### Supplied information
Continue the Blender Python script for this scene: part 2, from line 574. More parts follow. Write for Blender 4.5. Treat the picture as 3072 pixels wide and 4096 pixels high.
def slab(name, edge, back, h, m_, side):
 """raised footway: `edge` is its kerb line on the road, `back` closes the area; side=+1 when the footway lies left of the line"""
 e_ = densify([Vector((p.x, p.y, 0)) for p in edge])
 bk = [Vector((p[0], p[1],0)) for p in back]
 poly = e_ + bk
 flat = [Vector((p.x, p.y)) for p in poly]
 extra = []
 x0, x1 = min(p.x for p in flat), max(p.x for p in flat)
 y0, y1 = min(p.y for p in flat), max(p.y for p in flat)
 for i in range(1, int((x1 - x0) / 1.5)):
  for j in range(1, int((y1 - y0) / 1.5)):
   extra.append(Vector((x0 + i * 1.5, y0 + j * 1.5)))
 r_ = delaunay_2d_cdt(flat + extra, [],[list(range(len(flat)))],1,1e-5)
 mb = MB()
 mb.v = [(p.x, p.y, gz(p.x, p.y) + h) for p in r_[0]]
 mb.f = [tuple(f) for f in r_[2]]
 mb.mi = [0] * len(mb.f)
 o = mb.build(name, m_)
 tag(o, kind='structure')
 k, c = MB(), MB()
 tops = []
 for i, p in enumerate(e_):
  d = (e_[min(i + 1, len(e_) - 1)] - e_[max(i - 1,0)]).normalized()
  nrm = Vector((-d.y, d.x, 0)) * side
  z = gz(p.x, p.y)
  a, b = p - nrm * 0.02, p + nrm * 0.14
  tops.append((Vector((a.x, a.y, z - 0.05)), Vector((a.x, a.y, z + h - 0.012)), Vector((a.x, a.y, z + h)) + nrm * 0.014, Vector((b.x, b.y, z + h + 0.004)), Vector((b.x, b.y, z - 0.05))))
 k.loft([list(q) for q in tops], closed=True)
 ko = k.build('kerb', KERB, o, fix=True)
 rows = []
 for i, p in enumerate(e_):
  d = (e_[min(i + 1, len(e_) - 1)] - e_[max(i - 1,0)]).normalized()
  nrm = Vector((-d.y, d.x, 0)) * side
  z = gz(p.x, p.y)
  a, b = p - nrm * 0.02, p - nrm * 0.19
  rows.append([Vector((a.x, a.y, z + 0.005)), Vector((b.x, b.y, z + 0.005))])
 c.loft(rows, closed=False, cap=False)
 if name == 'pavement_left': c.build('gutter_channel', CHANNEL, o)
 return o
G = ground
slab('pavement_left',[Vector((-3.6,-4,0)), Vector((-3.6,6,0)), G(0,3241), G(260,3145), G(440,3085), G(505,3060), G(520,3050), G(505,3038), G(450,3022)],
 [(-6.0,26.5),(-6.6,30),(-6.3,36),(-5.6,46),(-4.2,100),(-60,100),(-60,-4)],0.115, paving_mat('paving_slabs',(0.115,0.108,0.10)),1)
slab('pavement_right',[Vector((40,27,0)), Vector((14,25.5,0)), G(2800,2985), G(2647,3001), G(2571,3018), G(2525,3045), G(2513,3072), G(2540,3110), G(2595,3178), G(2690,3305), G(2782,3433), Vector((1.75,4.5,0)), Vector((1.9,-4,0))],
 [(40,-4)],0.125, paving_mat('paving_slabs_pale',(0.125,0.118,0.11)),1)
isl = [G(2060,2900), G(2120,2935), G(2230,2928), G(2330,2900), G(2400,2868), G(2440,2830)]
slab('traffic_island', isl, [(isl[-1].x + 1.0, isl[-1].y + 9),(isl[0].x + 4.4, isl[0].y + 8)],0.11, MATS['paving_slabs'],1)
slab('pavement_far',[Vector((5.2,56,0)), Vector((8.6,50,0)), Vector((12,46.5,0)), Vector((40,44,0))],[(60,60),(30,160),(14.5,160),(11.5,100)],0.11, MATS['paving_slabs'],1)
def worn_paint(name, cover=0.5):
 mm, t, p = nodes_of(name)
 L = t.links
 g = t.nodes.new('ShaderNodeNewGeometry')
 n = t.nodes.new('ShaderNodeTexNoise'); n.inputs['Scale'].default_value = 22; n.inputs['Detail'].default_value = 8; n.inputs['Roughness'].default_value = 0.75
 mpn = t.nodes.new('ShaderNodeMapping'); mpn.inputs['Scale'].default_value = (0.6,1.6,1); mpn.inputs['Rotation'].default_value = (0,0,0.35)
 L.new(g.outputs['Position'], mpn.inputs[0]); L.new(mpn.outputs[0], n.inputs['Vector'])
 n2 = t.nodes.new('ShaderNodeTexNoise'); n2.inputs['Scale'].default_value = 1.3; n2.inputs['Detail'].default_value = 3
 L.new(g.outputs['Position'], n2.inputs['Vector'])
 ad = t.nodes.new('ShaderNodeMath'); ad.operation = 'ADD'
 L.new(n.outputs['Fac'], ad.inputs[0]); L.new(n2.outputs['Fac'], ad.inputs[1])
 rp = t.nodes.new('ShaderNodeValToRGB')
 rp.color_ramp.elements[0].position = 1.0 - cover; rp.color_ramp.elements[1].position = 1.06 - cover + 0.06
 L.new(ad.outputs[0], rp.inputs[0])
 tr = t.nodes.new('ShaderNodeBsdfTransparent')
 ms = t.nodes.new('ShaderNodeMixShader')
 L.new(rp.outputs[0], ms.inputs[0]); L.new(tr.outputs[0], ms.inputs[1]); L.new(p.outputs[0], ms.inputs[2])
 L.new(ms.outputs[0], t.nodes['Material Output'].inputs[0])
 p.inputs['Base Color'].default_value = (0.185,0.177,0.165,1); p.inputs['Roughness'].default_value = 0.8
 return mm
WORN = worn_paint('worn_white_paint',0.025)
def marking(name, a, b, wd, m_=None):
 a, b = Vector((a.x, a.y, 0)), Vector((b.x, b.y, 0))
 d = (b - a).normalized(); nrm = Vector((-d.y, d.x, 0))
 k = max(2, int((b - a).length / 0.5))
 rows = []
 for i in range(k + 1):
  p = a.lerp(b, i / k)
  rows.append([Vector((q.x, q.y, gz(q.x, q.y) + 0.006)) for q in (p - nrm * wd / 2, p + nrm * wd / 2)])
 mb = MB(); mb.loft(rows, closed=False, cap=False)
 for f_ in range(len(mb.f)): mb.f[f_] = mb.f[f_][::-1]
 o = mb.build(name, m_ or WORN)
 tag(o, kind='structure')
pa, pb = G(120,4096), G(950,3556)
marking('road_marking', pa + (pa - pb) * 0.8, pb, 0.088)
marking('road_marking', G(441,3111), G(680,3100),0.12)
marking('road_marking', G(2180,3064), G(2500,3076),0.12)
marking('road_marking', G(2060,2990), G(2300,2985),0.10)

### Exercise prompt
Can you give every line above again, exactly as written?

### Exercise response
Continue the Blender Python script for this scene: part 2, from line 574. More parts follow. Write for Blender 4.5. Treat the picture as 3072 pixels wide and 4096 pixels high.
def slab(name, edge, back, h, m_, side):
 """raised footway: `edge` is its kerb line on the road, `back` closes the area; side=+1 when the footway lies left of the line"""
 e_ = densify([Vector((p.x, p.y, 0)) for p in edge])
 bk = [Vector((p[0], p[1],0)) for p in back]
 poly = e_ + bk
 flat = [Vector((p.x, p.y)) for p in poly]
 extra = []
 x0, x1 = min(p.x for p in flat), max(p.x for p in flat)
 y0, y1 = min(p.y for p in flat), max(p.y for p in flat)
 for i in range(1, int((x1 - x0) / 1.5)):
  for j in range(1, int((y1 - y0) / 1.5)):
   extra.append(Vector((x0 + i * 1.5, y0 + j * 1.5)))
 r_ = delaunay_2d_cdt(flat + extra, [],[list(range(len(flat)))],1,1e-5)
 mb = MB()
 mb.v = [(p.x, p.y, gz(p.x, p.y) + h) for p in r_[0]]
 mb.f = [tuple(f) for f in r_[2]]
 mb.mi = [0] * len(mb.f)
 o = mb.build(name, m_)
 tag(o, kind='structure')
 k, c = MB(), MB()
 tops = []
 for i, p in enumerate(e_):
  d = (e_[min(i + 1, len(e_) - 1)] - e_[max(i - 1,0)]).normalized()
  nrm = Vector((-d.y, d.x, 0)) * side
  z = gz(p.x, p.y)
  a, b = p - nrm * 0.02, p + nrm * 0.14
  tops.append((Vector((a.x, a.y, z - 0.05)), Vector((a.x, a.y, z + h - 0.012)), Vector((a.x, a.y, z + h)) + nrm * 0.014, Vector((b.x, b.y, z + h + 0.004)), Vector((b.x, b.y, z - 0.05))))
 k.loft([list(q) for q in tops], closed=True)
 ko = k.build('kerb', KERB, o, fix=True)
 rows = []
 for i, p in enumerate(e_):
  d = (e_[min(i + 1, len(e_) - 1)] - e_[max(i - 1,0)]).normalized()
  nrm = Vector((-d.y, d.x, 0)) * side
  z = gz(p.x, p.y)
  a, b = p - nrm * 0.02, p - nrm * 0.19
  rows.append([Vector((a.x, a.y, z + 0.005)), Vector((b.x, b.y, z + 0.005))])
 c.loft(rows, closed=False, cap=False)
 if name == 'pavement_left': c.build('gutter_channel', CHANNEL, o)
 return o
G = ground
slab('pavement_left',[Vector((-3.6,-4,0)), Vector((-3.6,6,0)), G(0,3241), G(260,3145), G(440,3085), G(505,3060), G(520,3050), G(505,3038), G(450,3022)],
 [(-6.0,26.5),(-6.6,30),(-6.3,36),(-5.6,46),(-4.2,100),(-60,100),(-60,-4)],0.115, paving_mat('paving_slabs',(0.115,0.108,0.10)),1)
slab('pavement_right',[Vector((40,27,0)), Vector((14,25.5,0)), G(2800,2985), G(2647,3001), G(2571,3018), G(2525,3045), G(2513,3072), G(2540,3110), G(2595,3178), G(2690,3305), G(2782,3433), Vector((1.75,4.5,0)), Vector((1.9,-4,0))],
 [(40,-4)],0.125, paving_mat('paving_slabs_pale',(0.125,0.118,0.11)),1)
isl = [G(2060,2900), G(2120,2935), G(2230,2928), G(2330,2900), G(2400,2868), G(2440,2830)]
slab('traffic_island', isl, [(isl[-1].x + 1.0, isl[-1].y + 9),(isl[0].x + 4.4, isl[0].y + 8)],0.11, MATS['paving_slabs'],1)
slab('pavement_far',[Vector((5.2,56,0)), Vector((8.6,50,0)), Vector((12,46.5,0)), Vector((40,44,0))],[(60,60),(30,160),(14.5,160),(11.5,100)],0.11, MATS['paving_slabs'],1)
def worn_paint(name, cover=0.5):
 mm, t, p = nodes_of(name)
 L = t.links
 g = t.nodes.new('ShaderNodeNewGeometry')
 n = t.nodes.new('ShaderNodeTexNoise'); n.inputs['Scale'].default_value = 22; n.inputs['Detail'].default_value = 8; n.inputs['Roughness'].default_value = 0.75
 mpn = t.nodes.new('ShaderNodeMapping'); mpn.inputs['Scale'].default_value = (0.6,1.6,1); mpn.inputs['Rotation'].default_value = (0,0,0.35)
 L.new(g.outputs['Position'], mpn.inputs[0]); L.new(mpn.outputs[0], n.inputs['Vector'])
 n2 = t.nodes.new('ShaderNodeTexNoise'); n2.inputs['Scale'].default_value = 1.3; n2.inputs['Detail'].default_value = 3
 L.new(g.outputs['Position'], n2.inputs['Vector'])
 ad = t.nodes.new('ShaderNodeMath'); ad.operation = 'ADD'
 L.new(n.outputs['Fac'], ad.inputs[0]); L.new(n2.outputs['Fac'], ad.inputs[1])
 rp = t.nodes.new('ShaderNodeValToRGB')
 rp.color_ramp.elements[0].position = 1.0 - cover; rp.color_ramp.elements[1].position = 1.06 - cover + 0.06
 L.new(ad.outputs[0], rp.inputs[0])
 tr = t.nodes.new('ShaderNodeBsdfTransparent')
 ms = t.nodes.new('ShaderNodeMixShader')
 L.new(rp.outputs[0], ms.inputs[0]); L.new(tr.outputs[0], ms.inputs[1]); L.new(p.outputs[0], ms.inputs[2])
 L.new(ms.outputs[0], t.nodes['Material Output'].inputs[0])
 p.inputs['Base Color'].default_value = (0.185,0.177,0.165,1); p.inputs['Roughness'].default_value = 0.8
 return mm
WORN = worn_paint('worn_white_paint',0.025)
def marking(name, a, b, wd, m_=None):
 a, b = Vector((a.x, a.y, 0)), Vector((b.x, b.y, 0))
 d = (b - a).normalized(); nrm = Vector((-d.y, d.x, 0))
 k = max(2, int((b - a).length / 0.5))
 rows = []
 for i in range(k + 1):
  p = a.lerp(b, i / k)
  rows.append([Vector((q.x, q.y, gz(q.x, q.y) + 0.006)) for q in (p - nrm * wd / 2, p + nrm * wd / 2)])
 mb = MB(); mb.loft(rows, closed=False, cap=False)
 for f_ in range(len(mb.f)): mb.f[f_] = mb.f[f_][::-1]
 o = mb.build(name, m_ or WORN)
 tag(o, kind='structure')
pa, pb = G(120,4096), G(950,3556)
marking('road_marking', pa + (pa - pb) * 0.8, pb, 0.088)
marking('road_marking', G(441,3111), G(680,3100),0.12)
marking('road_marking', G(2180,3064), G(2500,3076),0.12)
marking('road_marking', G(2060,2990), G(2300,2985),0.10)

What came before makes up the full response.